→ WHAT YOU SHOULD DO
Lines after the one containing "from mathutils import Vector, Matrix" are to be omitted; print exactly each line from the start of the records up to and including it.

→ INPUT DATA
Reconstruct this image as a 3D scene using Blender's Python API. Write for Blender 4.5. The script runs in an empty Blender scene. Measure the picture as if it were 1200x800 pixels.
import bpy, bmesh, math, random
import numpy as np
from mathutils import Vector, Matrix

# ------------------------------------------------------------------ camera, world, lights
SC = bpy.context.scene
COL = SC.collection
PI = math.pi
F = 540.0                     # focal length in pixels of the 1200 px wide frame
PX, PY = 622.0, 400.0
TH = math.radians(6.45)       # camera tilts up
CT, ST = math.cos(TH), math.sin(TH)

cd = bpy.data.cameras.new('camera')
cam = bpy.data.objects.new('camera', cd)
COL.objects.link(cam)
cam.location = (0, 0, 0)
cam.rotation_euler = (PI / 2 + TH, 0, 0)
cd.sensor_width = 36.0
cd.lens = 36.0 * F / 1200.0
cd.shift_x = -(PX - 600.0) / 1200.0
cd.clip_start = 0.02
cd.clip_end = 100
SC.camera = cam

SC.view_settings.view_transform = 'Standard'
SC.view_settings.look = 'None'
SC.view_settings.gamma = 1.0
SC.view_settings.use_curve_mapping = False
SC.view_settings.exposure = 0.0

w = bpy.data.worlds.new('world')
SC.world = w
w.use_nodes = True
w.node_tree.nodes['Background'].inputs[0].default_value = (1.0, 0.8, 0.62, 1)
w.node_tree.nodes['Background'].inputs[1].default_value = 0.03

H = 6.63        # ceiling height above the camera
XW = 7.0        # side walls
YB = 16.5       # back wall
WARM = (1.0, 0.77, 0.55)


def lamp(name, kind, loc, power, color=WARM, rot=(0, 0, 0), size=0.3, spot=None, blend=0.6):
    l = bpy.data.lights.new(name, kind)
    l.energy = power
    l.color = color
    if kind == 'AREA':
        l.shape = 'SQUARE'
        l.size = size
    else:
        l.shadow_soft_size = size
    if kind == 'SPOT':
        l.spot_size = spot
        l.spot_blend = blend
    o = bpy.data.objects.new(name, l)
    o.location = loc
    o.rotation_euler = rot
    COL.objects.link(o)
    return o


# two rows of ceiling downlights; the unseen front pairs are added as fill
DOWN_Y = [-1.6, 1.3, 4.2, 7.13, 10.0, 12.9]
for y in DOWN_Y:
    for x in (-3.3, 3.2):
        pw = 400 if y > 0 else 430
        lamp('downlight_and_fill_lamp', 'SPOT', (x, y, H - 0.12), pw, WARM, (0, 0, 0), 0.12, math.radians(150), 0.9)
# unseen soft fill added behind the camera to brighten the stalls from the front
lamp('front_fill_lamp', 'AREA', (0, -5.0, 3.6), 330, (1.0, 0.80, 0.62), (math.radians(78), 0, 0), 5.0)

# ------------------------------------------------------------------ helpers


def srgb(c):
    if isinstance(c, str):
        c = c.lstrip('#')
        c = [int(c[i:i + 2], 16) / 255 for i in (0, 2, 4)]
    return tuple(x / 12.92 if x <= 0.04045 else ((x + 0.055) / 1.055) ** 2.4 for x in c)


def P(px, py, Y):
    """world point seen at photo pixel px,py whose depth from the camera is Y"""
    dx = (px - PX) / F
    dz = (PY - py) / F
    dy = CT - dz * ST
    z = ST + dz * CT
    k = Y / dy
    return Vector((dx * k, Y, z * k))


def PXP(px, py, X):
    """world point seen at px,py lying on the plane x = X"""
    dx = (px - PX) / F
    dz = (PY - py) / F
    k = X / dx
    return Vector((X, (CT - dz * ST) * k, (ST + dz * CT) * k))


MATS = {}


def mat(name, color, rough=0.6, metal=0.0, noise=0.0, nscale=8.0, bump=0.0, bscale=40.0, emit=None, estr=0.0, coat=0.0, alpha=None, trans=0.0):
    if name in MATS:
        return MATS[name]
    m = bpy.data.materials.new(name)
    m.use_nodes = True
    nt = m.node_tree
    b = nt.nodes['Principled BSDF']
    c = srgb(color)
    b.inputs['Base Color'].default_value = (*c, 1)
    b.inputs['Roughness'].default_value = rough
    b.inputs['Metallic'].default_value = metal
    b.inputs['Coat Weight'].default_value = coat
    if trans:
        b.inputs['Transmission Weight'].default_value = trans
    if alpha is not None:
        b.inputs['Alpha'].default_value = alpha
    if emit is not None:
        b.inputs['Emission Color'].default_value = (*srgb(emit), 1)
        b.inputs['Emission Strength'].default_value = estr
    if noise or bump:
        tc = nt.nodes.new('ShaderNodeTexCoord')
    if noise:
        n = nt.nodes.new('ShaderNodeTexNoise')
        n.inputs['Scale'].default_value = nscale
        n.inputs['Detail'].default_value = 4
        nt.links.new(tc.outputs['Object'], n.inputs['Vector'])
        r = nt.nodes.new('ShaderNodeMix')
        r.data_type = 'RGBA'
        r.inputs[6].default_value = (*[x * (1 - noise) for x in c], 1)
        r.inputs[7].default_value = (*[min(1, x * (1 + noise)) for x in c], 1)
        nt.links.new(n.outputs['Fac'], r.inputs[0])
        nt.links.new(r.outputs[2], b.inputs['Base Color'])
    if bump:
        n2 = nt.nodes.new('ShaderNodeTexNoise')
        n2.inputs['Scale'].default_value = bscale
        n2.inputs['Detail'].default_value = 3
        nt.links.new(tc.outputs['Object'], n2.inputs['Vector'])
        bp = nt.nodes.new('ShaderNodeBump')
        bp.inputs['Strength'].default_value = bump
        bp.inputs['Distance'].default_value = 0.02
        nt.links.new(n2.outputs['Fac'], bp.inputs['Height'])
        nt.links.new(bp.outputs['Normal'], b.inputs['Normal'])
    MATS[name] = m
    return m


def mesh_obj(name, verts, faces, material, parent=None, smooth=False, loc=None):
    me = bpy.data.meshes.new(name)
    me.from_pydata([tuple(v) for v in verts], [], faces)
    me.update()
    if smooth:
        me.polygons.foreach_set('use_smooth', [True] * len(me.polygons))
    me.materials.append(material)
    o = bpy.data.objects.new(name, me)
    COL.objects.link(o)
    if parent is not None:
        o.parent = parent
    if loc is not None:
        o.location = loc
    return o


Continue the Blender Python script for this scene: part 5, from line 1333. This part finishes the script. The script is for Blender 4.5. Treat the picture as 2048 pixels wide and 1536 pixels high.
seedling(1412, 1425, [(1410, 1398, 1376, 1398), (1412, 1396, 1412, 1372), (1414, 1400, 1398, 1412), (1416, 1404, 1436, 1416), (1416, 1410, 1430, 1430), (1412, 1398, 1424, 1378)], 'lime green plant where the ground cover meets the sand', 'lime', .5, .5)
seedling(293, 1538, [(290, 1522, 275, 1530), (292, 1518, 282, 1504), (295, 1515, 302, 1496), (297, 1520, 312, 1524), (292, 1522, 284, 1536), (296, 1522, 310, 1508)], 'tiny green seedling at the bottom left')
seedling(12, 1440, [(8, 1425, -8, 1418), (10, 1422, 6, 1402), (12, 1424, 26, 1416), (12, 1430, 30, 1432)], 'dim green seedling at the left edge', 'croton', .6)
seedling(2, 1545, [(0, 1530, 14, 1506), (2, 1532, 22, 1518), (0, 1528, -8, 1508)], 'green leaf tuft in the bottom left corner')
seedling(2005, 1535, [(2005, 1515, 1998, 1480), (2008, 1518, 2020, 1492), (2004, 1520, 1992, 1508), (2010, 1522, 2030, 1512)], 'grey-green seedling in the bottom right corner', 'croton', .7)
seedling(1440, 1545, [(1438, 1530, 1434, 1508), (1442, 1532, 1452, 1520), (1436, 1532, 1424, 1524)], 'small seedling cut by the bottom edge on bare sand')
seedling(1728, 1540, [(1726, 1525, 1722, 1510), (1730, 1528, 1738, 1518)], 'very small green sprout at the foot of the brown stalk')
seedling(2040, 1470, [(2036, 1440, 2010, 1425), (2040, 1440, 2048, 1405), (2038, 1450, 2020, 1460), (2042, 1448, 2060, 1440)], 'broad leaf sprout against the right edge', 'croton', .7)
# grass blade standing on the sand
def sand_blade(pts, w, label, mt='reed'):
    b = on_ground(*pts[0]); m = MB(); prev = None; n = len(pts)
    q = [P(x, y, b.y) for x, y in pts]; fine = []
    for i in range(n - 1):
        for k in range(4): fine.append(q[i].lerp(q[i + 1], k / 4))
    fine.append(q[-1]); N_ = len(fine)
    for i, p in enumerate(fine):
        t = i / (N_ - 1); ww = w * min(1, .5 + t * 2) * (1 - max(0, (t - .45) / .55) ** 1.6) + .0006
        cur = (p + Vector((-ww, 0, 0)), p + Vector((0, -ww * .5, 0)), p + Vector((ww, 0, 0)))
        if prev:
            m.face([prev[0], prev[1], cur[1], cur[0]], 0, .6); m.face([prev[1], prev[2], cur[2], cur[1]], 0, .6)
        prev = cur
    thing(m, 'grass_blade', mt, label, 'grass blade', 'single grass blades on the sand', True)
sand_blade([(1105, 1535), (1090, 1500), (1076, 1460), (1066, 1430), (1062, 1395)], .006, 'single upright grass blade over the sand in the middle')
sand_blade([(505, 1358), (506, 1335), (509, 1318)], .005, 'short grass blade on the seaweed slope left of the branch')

→ CORRECT RESPONSE
Reconstruct this image as a 3D scene using Blender's Python API. Write for Blender 4.5. The script runs in an empty Blender scene. Measure the picture as if it were 1200x800 pixels.
import bpy, bmesh, math, random
import numpy as np
from mathutils import Vector, Matrix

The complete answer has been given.